09-03-2023 01:27 AM
it seems like as the shift register content increases the graph plotting becomes slower and slower. for that i have reset the shift register but it deletes the previous data. what i want to do is reset my shift register to increase graph speed to display data but i also want to retain the lastly stored data in array and keep it displayed on the graph but not stored in shift register once reset.
09-03-2023 10:08 AM
Have you taken any of the tutorials (such as those listed on the first page of this Forum) and learned about the difference between LabVIEW Charts and LabVIEW Graphs? When to use one, and when to use the other?
You need to think about how much data do you want to show in your graph. For example, if you are sampling a signal at 100 points/second, and you want to sample (and look at) data for 10 minutes, that works out to 100 points/second * 600 seconds = 60,000 points.
First of all, you probably don't have a screen large enough to show all 10 minutes of data, but you could easily show the last 10 seconds, as this would only require showing 1000 points. Think about how you might (as an engineer) look at a "signal" -- you might use an oscilloscope, or a strip-chart recorder, right? Each takes the "most recent part of the signal" and puts it as a "point" on paper or on a cathode-ray tube -- LabVIEW does this by putting the latest point on a "Chart" (it only needs the Y value, as the X values are assumed to be at regular intervals, such as 0.01" in my made-up example). If you learn about LabVIEW Charts, you can see that they can be like a "Strip Chart", a "Scope Chart", or a "Sweep Chart" (look up the difference between the last two).
Graphs, on the other hand, plot the entire graph each time (which is what you are doing). So if you start with an empty array and put in 1 points, you plot one point. Now you put in a second point -- you end up plotting two points. Then three points, then 4 points, ... As you accumulate points, you are "growing the array" (and you have to keep all those points around.
Now consider the 10-minute example. With a Chart, inside the While loop, you get a sample, write it to disk, and plot it on a chart. You have (at a sampling rate of 100 Hz) 10 msec to do this, no problem at all. You won't see all 10 minutes on your chart, but will see the last 10 seconds (and depending on the Chart type, it might display as a moving waveform going right-to-left, or as a fixed "screen" with new points being added left-to-right). With a Graph, you have to keep all of the data in memory (in order to plot it), so you'll have an array that constantly grows, which means the computer needs to allocate more and more memory, the Graph has to redraw itself with more and more points, so everything slows down.
Bob Schor
09-03-2023 10:52 AM
You are prepending instead of appending new data in each array, meaning the first instead of the last element contains the newest data. This causes serious performance issues because the memory manager needs to work extra hard, requiring constantly to allocate new memory and copying all that to a new locations.
The burden is less (but not zero) of you would append instead.
Do you have a reasonable upper limit in final size?
You could use a chart to only display the last N values and stream all data to disk for post processing.

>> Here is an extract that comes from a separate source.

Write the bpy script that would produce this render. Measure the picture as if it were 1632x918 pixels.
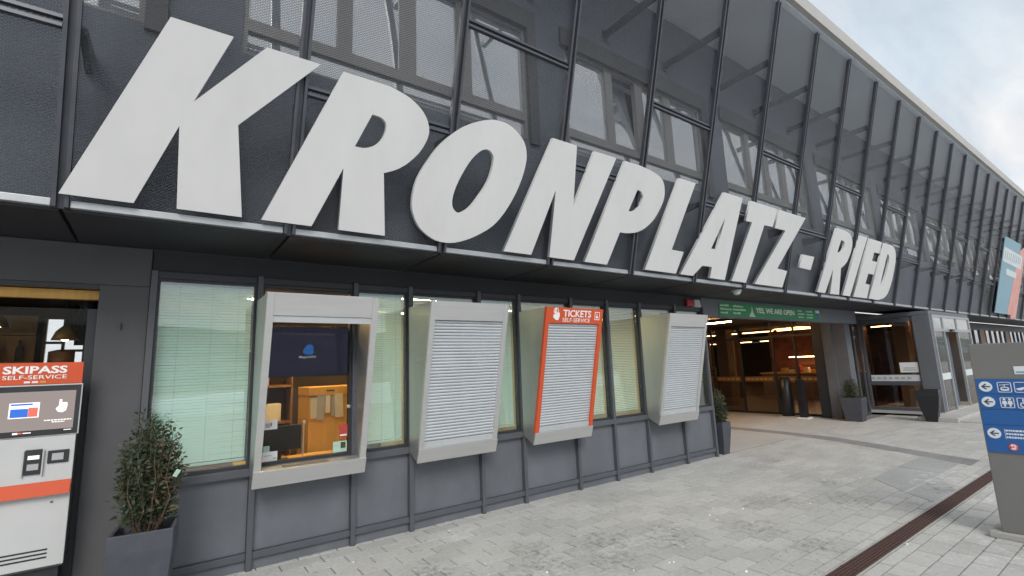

I assume you don't have a monitor with a billion horizontal pixels, so keeping all data in memory seems a bit silly.
Both your booleans have the wrong mechanical action.
Your loop currently runs as fast as it can, potentially adding millions of points in a short time. Ultimately, you'll run out of memory. Seems obvious. What is a typical loop rate (probably determined by your IO)? Add a reasonable wait to the loop to make things more realistic.